Sept. 2 (Bloomberg) -- The smart money thinks there's a better chance today than yesterday that John McCain will dump Sarah Palin as his running mate.
Before the Republican senator's presidential campaign disclosed the pregnancy of Palin's 17-year-old daughter, bookmakers in Britain and Ireland were offering 20-1 odds or higher on a bet that she would be forced off the ticket, meaning a 1 pound ($1.78) bet would pay 20 pounds. Now that same bet will pay no more than 8 pounds.
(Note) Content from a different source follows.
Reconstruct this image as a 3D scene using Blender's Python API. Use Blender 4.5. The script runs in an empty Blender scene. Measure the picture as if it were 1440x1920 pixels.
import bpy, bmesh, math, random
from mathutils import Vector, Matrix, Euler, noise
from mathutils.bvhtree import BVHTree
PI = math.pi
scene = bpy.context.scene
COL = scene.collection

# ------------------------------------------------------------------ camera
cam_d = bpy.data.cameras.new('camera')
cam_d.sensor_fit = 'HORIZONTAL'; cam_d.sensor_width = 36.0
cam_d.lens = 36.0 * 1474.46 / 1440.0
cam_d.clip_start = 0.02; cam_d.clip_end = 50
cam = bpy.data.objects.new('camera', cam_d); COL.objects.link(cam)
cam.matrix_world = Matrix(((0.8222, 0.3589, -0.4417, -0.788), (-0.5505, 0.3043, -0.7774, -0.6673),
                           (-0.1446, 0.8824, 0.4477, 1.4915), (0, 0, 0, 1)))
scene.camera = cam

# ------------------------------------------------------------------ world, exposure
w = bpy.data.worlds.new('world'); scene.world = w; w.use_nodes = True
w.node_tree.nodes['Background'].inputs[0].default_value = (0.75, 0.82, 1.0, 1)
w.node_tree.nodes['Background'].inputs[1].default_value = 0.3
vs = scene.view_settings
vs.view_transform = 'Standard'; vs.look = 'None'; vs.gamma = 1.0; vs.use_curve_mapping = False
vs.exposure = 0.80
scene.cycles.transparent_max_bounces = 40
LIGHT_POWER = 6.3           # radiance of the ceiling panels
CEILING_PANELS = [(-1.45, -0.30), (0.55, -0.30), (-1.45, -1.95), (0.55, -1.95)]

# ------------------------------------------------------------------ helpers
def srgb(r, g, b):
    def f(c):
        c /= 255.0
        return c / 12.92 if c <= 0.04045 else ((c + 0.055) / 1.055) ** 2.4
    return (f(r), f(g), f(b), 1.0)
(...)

``While it is rare that a VP candidate gets dropped, it's not completely impossible,'' said Ken Robertson, political betting analyst at Paddy Power Plc, a Dublin-based gambling company. ``Lots of our punters are betting `Shocking' Sarah's days are numbered,'' he added, using a nickname he came up with for the first-term Alaska governor.
The odds, based on wagers made online with Paddy Power and William Hill Plc and in their betting shops, also suggest that McCain is less likely to win the White House because of his vice-presidential running-mate choice, announced Aug. 29. Both gambling houses, along with rival Ladbrokes Plc, place Democrat Barack Obama, 47, as the favorite to triumph in the contest.
``Ever since he appointed her, people have stopped betting on McCain,'' said David Williams of Ladbrokes in London. ``He went down like a sack of potatoes as far as the punters are concerned.''
Odds for Palin
Today, William Hill cut the odds that Palin, 44, would be sacked to 8-1 from 20-1. Paddy Power now puts the odds of Palin leaving the ticket at 14-1, compared to 28-1 before yesterday's disclosure about Bristol Palin, the daughter. The Paddy Power betting house is also offering 33-1 odds that she will go by the end of this week. Ladbrokes is offering 10-1 odds that Palin will quit the race.
Intrade, a Dublin-based peer-to-peer betting Web site, opened a contract on Palin to be withdrawn as the Republican vice presidential nominee. The latest price was 12 cents, up 9 cents today. Each contract at that price will pay 88 cents per contract if Palin leaves the ticket.
Political betting on financial markets outperforms polling as an elections predictor, according to a University of North Carolina study and figures from the Iowa Electronic Markets. Only twice in the century through 2004 -- the 1916 election and the 2000 contest between Bush and Democrat Al Gore -- did the betting markets get it wrong on the popular vote.
Eagleton's Demise
The last time a vice presidential candidate was dropped from the ticket was in 1972, when George McGovern's pick for the job, Tom Eagleton, left the Democratic campaign after disclosures he had undergone treatment for depression. McGovern went on to lose the election to Republican Richard Nixon.
``It would be disastrous for his campaign were McCain to sack Palin, but it is not impossible that she could stand down should party chiefs feel that she is too controversial a choice who might end up costing McCain votes,'' said William Hill spokesman Graham Sharpe.
The betting houses also say punters are shifting toward an eventual Obama victory in November. Paddy Power said Obama is now favored 4-9 compared with 1-2 before the Palin appointment. William Hill said Obama's odds shifted last week to 4-9, where they now remain, from 4-11 on Aug. 21 and 2-5 before that.
Ladbrokes also puts Obama as the 4-9 favorite.
Odds on victory for McCain, who is 72, are 13-8, according to both Paddy Power and William Hill. Ladbrokes gives McCain a slightly better chance of winning, offering 6 pounds for every four bet on that outcome.
McCain advisers Stephen Schmidt and Mark Salter told reporters in St. Paul, Minnesota, yesterday that the campaign learned of Bristol's pregnancy when the mother was vetted.
Obama, campaigning in Monroe, Michigan, said yesterday Palin's children should be ``off limits'' and cited his own mother, who gave birth to Obama when she was 18. Obama named Senator Joe Biden as his running mate last month.